SHORT TASK: Copy the listing below line for line, starting at its first line and ending with the line that has "SC.cycles.volume_bounces = 0" in it. Add nothing.
################
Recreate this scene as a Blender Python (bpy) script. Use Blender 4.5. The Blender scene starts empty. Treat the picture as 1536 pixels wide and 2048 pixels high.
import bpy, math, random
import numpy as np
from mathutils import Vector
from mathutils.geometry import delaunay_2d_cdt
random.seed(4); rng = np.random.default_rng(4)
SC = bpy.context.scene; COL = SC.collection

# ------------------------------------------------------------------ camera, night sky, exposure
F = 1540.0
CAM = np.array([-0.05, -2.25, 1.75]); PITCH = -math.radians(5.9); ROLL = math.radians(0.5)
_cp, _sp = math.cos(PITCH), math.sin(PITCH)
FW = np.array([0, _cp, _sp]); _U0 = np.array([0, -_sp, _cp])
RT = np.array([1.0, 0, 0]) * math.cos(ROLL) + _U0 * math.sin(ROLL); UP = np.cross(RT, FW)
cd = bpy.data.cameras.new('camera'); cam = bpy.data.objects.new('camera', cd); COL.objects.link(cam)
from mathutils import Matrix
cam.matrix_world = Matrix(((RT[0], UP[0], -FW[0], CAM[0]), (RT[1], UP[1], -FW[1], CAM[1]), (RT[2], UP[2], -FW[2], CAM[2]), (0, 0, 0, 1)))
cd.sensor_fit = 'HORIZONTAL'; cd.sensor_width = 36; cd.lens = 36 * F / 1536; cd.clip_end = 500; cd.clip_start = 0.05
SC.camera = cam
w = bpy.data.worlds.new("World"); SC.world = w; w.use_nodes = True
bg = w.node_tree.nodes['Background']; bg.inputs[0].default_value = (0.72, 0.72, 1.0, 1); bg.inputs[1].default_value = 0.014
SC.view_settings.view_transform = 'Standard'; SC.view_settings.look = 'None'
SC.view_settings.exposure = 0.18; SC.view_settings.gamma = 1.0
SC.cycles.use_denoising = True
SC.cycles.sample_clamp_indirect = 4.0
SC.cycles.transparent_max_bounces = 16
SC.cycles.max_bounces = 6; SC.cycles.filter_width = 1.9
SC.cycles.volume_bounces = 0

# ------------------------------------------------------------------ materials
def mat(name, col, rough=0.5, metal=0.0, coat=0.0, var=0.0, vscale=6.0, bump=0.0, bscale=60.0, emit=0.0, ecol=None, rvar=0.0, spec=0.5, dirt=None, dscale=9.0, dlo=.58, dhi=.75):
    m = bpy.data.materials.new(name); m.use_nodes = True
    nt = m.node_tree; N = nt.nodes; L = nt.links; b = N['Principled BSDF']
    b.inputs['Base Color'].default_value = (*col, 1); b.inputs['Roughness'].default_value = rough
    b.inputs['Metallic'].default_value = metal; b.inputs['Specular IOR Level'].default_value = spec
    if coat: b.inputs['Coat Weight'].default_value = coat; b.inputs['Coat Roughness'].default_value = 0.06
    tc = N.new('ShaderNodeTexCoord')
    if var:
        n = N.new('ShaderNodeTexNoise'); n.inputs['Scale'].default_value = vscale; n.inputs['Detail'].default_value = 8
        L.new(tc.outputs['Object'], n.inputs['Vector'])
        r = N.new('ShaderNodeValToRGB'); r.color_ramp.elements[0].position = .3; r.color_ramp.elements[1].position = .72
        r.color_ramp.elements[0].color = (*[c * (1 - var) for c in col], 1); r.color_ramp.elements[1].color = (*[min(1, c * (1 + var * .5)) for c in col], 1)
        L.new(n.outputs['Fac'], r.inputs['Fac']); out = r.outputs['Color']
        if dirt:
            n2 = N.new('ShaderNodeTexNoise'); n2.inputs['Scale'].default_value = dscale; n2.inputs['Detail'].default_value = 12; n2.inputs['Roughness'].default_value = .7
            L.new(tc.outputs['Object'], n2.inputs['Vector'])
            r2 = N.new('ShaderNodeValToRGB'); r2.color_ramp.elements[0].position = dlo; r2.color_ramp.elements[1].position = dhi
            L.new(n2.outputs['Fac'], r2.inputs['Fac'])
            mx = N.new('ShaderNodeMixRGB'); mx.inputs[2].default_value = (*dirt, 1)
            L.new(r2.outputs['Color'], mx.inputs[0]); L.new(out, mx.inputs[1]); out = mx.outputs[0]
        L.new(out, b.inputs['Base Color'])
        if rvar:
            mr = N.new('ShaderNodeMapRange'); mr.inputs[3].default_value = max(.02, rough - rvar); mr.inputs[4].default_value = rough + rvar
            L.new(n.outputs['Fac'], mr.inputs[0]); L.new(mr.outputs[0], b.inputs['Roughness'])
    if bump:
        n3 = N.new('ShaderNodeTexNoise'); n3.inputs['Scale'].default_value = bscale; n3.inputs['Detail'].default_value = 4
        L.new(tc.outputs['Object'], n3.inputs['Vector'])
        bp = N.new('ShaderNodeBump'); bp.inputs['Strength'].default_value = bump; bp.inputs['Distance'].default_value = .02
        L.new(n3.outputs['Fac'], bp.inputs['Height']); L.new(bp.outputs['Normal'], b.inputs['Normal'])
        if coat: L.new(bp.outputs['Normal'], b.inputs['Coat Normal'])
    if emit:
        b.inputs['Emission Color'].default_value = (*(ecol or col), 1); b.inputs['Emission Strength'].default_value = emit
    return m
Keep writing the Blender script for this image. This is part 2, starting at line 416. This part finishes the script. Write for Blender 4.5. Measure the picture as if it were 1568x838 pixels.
################
REPLY TO THE TASK:
Recreate this scene as a Blender Python (bpy) script. Use Blender 4.5. The Blender scene starts empty. Treat the picture as 1536 pixels wide and 2048 pixels high.
import bpy, math, random
import numpy as np
from mathutils import Vector
from mathutils.geometry import delaunay_2d_cdt
random.seed(4); rng = np.random.default_rng(4)
SC = bpy.context.scene; COL = SC.collection

# ------------------------------------------------------------------ camera, night sky, exposure
F = 1540.0
CAM = np.array([-0.05, -2.25, 1.75]); PITCH = -math.radians(5.9); ROLL = math.radians(0.5)
_cp, _sp = math.cos(PITCH), math.sin(PITCH)
FW = np.array([0, _cp, _sp]); _U0 = np.array([0, -_sp, _cp])
RT = np.array([1.0, 0, 0]) * math.cos(ROLL) + _U0 * math.sin(ROLL); UP = np.cross(RT, FW)
cd = bpy.data.cameras.new('camera'); cam = bpy.data.objects.new('camera', cd); COL.objects.link(cam)
from mathutils import Matrix
cam.matrix_world = Matrix(((RT[0], UP[0], -FW[0], CAM[0]), (RT[1], UP[1], -FW[1], CAM[1]), (RT[2], UP[2], -FW[2], CAM[2]), (0, 0, 0, 1)))
cd.sensor_fit = 'HORIZONTAL'; cd.sensor_width = 36; cd.lens = 36 * F / 1536; cd.clip_end = 500; cd.clip_start = 0.05
SC.camera = cam
w = bpy.data.worlds.new("World"); SC.world = w; w.use_nodes = True
bg = w.node_tree.nodes['Background']; bg.inputs[0].default_value = (0.72, 0.72, 1.0, 1); bg.inputs[1].default_value = 0.014
SC.view_settings.view_transform = 'Standard'; SC.view_settings.look = 'None'
SC.view_settings.exposure = 0.18; SC.view_settings.gamma = 1.0
SC.cycles.use_denoising = True
SC.cycles.sample_clamp_indirect = 4.0
SC.cycles.transparent_max_bounces = 16
SC.cycles.max_bounces = 6; SC.cycles.filter_width = 1.9
SC.cycles.volume_bounces = 0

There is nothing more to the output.